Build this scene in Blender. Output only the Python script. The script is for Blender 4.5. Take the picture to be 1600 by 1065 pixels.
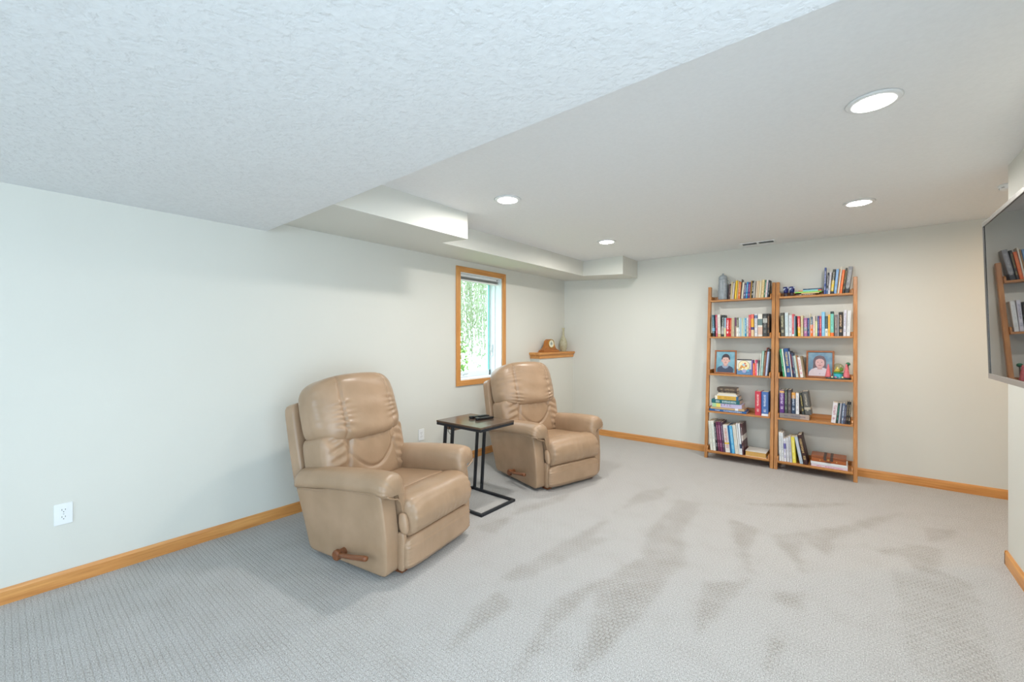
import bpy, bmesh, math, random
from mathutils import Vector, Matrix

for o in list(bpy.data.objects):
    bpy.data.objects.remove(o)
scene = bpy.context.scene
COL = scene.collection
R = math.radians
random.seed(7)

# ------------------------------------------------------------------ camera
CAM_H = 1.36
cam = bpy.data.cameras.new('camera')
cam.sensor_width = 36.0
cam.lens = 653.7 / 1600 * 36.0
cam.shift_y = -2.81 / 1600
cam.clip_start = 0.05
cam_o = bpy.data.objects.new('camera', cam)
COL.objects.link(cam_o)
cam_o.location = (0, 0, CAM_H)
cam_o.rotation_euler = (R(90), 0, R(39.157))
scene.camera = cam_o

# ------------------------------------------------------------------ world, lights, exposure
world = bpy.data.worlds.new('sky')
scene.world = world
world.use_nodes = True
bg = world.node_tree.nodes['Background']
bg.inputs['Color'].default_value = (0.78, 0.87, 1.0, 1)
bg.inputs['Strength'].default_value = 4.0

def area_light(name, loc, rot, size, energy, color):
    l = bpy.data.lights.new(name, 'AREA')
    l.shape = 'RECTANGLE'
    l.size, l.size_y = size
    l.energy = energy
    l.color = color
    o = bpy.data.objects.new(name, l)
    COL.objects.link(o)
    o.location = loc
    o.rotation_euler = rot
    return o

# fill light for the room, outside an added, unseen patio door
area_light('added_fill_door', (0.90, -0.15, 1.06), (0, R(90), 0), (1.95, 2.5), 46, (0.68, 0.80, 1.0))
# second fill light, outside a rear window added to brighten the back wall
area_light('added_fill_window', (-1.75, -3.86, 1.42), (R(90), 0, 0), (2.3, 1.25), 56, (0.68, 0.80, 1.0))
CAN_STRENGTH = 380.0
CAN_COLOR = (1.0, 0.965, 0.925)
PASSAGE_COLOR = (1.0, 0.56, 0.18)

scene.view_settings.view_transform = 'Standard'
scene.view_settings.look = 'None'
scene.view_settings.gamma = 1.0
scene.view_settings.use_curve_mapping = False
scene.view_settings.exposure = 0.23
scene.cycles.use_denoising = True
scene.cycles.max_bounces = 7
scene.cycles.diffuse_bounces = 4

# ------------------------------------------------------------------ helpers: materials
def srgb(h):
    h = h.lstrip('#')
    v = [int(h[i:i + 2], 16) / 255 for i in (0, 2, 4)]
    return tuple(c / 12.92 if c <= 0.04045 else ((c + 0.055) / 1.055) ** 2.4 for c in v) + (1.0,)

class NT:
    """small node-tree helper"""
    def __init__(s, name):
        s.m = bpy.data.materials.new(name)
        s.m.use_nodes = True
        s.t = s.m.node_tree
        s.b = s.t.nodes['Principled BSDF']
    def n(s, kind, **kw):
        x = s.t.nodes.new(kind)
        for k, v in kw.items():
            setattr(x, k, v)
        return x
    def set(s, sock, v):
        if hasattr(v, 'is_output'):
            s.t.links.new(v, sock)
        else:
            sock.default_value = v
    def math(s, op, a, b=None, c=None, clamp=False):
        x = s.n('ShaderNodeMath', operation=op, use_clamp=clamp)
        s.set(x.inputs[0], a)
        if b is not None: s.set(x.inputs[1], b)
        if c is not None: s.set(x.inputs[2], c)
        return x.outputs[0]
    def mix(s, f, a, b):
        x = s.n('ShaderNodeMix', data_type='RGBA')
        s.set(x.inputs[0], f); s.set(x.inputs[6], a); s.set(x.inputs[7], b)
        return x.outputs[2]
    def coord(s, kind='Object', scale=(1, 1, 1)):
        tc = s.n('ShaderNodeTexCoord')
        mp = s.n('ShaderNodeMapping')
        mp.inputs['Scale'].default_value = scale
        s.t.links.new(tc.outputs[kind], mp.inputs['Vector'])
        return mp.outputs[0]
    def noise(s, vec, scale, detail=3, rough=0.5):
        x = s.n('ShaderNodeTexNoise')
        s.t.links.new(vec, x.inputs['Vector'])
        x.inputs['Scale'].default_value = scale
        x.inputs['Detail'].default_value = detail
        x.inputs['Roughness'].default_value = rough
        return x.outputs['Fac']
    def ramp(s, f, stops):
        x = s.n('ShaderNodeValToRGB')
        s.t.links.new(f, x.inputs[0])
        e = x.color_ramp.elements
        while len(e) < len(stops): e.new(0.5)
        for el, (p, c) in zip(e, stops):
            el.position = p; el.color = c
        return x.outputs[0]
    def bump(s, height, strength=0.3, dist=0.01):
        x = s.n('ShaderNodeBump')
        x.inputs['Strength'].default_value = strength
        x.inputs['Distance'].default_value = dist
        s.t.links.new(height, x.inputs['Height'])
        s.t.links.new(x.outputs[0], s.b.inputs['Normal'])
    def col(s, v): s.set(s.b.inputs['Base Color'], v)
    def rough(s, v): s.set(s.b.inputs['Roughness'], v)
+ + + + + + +
Written problem.
From the first line above to the line containing "bg.inputs['Strength'].default_value = 4.0", repeat each line exactly. Pictures stay out.

Problem solution.
Build this scene in Blender. Output only the Python script. The script is for Blender 4.5. Take the picture to be 1600 by 1065 pixels.
import bpy, bmesh, math, random
from mathutils import Vector, Matrix

for o in list(bpy.data.objects):
    bpy.data.objects.remove(o)
scene = bpy.context.scene
COL = scene.collection
R = math.radians
random.seed(7)

# ------------------------------------------------------------------ camera
CAM_H = 1.36
cam = bpy.data.cameras.new('camera')
cam.sensor_width = 36.0
cam.lens = 653.7 / 1600 * 36.0
cam.shift_y = -2.81 / 1600
cam.clip_start = 0.05
cam_o = bpy.data.objects.new('camera', cam)
COL.objects.link(cam_o)
cam_o.location = (0, 0, CAM_H)
cam_o.rotation_euler = (R(90), 0, R(39.157))
scene.camera = cam_o

# ------------------------------------------------------------------ world, lights, exposure
world = bpy.data.worlds.new('sky')
scene.world = world
world.use_nodes = True
bg = world.node_tree.nodes['Background']
bg.inputs['Color'].default_value = (0.78, 0.87, 1.0, 1)
bg.inputs['Strength'].default_value = 4.0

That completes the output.